What you will do: Stop after the line with "def Z(v, x, t): return": repeat exactly every line before it, beginning with the first, and that line itself.

Recorded information:

[BEGIN]

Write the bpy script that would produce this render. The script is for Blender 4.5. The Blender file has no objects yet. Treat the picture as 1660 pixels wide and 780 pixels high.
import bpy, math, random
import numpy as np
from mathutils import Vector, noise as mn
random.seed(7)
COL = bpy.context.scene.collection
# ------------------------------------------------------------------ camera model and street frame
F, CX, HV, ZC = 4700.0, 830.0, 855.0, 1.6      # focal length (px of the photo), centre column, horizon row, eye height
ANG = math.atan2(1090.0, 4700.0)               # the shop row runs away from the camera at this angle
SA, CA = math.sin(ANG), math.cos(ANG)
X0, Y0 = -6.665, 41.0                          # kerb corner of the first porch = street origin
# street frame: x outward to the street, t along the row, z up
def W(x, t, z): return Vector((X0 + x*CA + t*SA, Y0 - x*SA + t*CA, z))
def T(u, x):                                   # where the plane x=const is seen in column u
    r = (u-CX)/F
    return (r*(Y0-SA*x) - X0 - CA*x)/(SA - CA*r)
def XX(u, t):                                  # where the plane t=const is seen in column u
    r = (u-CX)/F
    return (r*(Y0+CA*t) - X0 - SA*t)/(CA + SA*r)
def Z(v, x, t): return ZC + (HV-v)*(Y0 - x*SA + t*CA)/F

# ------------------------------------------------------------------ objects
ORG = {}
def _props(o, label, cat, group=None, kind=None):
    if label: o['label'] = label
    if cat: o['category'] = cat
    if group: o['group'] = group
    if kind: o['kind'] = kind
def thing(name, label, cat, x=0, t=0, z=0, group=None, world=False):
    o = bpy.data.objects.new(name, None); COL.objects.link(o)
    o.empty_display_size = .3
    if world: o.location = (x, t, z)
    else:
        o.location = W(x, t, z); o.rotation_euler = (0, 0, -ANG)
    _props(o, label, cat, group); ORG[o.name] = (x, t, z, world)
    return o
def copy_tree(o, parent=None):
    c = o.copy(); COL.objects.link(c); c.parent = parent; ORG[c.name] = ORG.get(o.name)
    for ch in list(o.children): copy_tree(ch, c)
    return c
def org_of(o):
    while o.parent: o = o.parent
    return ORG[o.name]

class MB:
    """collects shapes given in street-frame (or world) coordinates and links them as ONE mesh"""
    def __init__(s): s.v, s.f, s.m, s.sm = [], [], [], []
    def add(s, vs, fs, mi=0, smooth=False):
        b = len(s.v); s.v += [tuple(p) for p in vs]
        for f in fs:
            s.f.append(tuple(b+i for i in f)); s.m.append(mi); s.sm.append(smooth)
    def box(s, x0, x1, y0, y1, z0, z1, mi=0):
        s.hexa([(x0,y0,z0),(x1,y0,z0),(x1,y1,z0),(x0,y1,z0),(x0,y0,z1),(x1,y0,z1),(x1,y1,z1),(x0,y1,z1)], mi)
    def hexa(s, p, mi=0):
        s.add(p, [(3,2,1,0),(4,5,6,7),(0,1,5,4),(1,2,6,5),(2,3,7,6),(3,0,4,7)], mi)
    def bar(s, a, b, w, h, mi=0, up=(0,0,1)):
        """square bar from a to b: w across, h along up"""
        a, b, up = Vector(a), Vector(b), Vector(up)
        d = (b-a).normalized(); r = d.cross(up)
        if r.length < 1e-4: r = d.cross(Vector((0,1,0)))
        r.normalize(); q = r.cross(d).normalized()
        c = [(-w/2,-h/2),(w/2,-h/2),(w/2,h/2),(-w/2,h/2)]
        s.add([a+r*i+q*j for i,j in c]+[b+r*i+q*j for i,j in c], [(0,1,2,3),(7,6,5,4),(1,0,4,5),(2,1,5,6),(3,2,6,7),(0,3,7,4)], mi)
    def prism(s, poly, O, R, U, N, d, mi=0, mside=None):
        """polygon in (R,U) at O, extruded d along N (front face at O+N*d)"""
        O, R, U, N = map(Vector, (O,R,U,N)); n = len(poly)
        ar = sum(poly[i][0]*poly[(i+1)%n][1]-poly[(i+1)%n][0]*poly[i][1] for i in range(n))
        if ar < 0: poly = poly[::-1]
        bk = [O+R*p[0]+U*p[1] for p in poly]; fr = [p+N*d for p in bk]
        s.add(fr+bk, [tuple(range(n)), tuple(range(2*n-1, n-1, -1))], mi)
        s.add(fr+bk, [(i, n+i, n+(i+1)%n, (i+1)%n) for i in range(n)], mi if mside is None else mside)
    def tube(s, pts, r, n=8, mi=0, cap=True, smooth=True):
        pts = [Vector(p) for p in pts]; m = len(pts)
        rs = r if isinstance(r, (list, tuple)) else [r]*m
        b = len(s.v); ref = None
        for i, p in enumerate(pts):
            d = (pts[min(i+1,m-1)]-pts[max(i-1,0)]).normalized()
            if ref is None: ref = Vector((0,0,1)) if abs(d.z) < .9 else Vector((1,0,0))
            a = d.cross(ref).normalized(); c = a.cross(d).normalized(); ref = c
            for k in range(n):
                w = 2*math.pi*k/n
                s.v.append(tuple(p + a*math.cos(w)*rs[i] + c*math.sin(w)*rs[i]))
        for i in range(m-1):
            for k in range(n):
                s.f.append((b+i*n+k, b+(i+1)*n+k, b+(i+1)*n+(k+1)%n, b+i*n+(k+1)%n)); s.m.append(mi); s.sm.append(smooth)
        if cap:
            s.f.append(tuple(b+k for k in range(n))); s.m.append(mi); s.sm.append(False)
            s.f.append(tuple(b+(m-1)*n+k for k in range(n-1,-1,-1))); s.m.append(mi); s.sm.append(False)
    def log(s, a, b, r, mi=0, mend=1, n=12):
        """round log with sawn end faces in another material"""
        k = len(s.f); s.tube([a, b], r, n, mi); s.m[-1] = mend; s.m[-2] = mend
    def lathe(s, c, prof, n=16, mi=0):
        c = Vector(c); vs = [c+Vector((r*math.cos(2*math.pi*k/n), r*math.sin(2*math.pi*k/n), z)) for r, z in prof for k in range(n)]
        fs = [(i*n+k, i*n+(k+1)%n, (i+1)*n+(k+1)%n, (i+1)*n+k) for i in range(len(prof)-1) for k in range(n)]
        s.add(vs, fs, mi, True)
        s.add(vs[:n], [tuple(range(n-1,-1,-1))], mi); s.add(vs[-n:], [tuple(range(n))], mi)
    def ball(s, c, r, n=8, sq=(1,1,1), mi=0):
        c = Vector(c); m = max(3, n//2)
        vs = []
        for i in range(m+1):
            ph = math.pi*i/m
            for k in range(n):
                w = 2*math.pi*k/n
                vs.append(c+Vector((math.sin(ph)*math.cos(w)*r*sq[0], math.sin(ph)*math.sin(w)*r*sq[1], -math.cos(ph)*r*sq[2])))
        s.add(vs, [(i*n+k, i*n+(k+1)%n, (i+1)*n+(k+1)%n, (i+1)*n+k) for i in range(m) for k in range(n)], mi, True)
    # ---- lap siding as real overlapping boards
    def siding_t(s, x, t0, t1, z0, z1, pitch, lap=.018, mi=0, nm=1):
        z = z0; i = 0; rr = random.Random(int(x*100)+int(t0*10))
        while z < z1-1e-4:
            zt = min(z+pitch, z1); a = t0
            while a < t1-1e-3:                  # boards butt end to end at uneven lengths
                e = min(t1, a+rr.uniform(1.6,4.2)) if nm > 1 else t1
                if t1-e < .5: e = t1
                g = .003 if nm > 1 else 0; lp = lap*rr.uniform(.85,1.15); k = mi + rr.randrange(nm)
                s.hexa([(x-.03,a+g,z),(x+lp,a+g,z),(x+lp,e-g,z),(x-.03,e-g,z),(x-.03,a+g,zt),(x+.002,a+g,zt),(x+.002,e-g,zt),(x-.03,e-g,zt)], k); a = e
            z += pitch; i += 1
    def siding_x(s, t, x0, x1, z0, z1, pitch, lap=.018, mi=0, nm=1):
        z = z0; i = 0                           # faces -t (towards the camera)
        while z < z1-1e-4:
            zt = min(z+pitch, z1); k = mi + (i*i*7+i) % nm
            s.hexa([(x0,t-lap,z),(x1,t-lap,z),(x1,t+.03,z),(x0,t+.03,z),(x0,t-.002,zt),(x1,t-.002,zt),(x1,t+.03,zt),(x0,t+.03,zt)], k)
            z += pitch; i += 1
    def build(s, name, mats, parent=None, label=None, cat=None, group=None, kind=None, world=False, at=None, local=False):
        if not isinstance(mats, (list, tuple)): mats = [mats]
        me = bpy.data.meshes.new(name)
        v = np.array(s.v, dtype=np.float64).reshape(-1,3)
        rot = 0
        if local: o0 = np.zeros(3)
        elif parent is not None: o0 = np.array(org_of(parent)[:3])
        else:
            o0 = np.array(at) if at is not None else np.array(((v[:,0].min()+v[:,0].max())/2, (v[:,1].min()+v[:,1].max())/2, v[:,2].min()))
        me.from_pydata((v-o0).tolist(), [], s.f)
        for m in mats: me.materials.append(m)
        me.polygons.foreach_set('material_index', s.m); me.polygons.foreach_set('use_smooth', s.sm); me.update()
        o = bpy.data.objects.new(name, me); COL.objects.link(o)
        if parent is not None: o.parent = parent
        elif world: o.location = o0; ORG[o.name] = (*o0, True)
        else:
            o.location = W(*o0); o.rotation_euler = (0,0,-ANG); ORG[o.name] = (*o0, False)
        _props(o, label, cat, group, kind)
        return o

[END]

Right answer:
Write the bpy script that would produce this render. The script is for Blender 4.5. The Blender file has no objects yet. Treat the picture as 1660 pixels wide and 780 pixels high.
import bpy, math, random
import numpy as np
from mathutils import Vector, noise as mn
random.seed(7)
COL = bpy.context.scene.collection
# ------------------------------------------------------------------ camera model and street frame
F, CX, HV, ZC = 4700.0, 830.0, 855.0, 1.6      # focal length (px of the photo), centre column, horizon row, eye height
ANG = math.atan2(1090.0, 4700.0)               # the shop row runs away from the camera at this angle
SA, CA = math.sin(ANG), math.cos(ANG)
X0, Y0 = -6.665, 41.0                          # kerb corner of the first porch = street origin
# street frame: x outward to the street, t along the row, z up
def W(x, t, z): return Vector((X0 + x*CA + t*SA, Y0 - x*SA + t*CA, z))
def T(u, x):                                   # where the plane x=const is seen in column u
    r = (u-CX)/F
    return (r*(Y0-SA*x) - X0 - CA*x)/(SA - CA*r)
def XX(u, t):                                  # where the plane t=const is seen in column u
    r = (u-CX)/F
    return (r*(Y0+CA*t) - X0 - SA*t)/(CA + SA*r)
def Z(v, x, t): return ZC + (HV-v)*(Y0 - x*SA + t*CA)/F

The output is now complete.